How should we live?
The Young Foundation’s report ‘Sinking not swimming: Understanding Britain’s Unmet Needs’ is an important contribution to public policy debate. This is how YF Director (and my former colleague) Geoff Mulgan, sums up the report in today’s Times:
Our survey shows that Britain is a rich country but with many poor people; a generally happy country but with many unhappy people. It’s not broken. But it is brittle, anxious and stressed. To the public it is obvious that psychological needs are as important as material ones, that love, care, peace of mind are as vital to a good life as having enough heating or enough clothes to wear. Yet there is an odd gulf between this common knowledge and public policy. Whoever can bridge that gap may win the battle to convince the public that they understand poverty and what to do about it.
This is a nuanced and credible account. It suggests we should give more attention to three sets of issues:
1. How can we enhance individual resilience? Earlier in his Times piece Mulgan says that one of the most important findings from recent research is that people can learn resilience. This has implications for schools, for health care (the Government marked the YF report by announcing extra public investment in services to fight depression), and for community development strategies. Individual resilience as a psychological trait could come to be seen as ranking alongside literacy and numeracy as a core competence in the modern world.
2. The report once again opens up the question of the relationship between conventional economic growth and wider social well-being (an issue discussed in the RSA’s Journal and which I covered here a few weeks ago). Interestingly, in his talk here last night about the enlightenment, Tzvetan Todorov identified an unquestioning belief in technological progress as one of the weaknesses of enlightenment thought.
3. It may not be easy to have a national debate about growth and well-being nationally but how about at the local level? The RSA strategic partnership with Peterborough is exploring the concept of sustainable citizenship. Can public policy be shaped by a community wide exploration of the kind of place people want to live in and the kind of lives they want to lead?
After decades when policy debate seemed dominated by technocratic debates about how best to configure public services, the growing interest in more substantive questions of public good is surely to be welcomed. It is absolutely in line with the RSA’s way of thinking and working.
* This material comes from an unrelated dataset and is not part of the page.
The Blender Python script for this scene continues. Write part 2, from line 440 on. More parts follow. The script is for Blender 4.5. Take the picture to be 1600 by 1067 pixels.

Innovation from public service adversity
Ben Lucas, Director of the 2020 Public Service Commision, posts here on Labour’s shifting strategy on public spending. I agree with everything he says.
A point he implies, but to which I would give greater emphasis, is the need to make a case for public services based not just on what we can afford but on the longer term economic interests of the country. The debate about deficits and cuts has tended to revert to a simplistic economic model in which the private sector generates money, the Government taxes it, and the public sector spends it.
The Government’s economic case for public spending is more in terms of maintaining employment and activity rather than the role public spending can play in helping address the medium term challenges such as demographic change and competitiveness. If Labour is to try and show it has an approach to public services which is both realistic and different to that of the Conservatives it needs to develop a story about the economic value of public services along with policy approaches that give this edge. One way of squaring this with the undoubted spending squeeze ahead is to explore how adversity can foster innovation.
Studies of social innovation (such as that reported by the Young Foundation last year) show that being in a difficult situation can be the best spur for creativity (in better times it is harder to stir people from complacency). Another key factor is the freedom to innovate. As public service budgets get squeezed the temptation for central Government will be to tie everything down promising that budgets and service levels will be maintained in the areas the public seems to care about most. But such an approach would be disastrous leaving service managers and front line workers no room or incentive to do things differently.
Currently it is assumed that the areas that will be most badly hit by public service retrenchment are those – like the North East – which have the highest proportion of their local economy in the public sector. But if the squeeze leads to new ways of thinking and working it could be those areas that see the biggest advances in overall productivity. This is not just about more efficient spending. Education and health care are two of the fastest expanding areas of global economic activity. Innovation in the public services could help the UK compete more effectively in these markets.
Rather than simply splitting the difference between ‘steady as she goes’ and the ‘we’re doomed’ view of public spending, the Government needs to show how effective public services can contribute to economic dynamism as well as social inclusion and well being. But this case relies on them giving local service providers the freedom to work with service users and communities to develop ways of providing public services which achieve better outcomes with the same or fewer resources.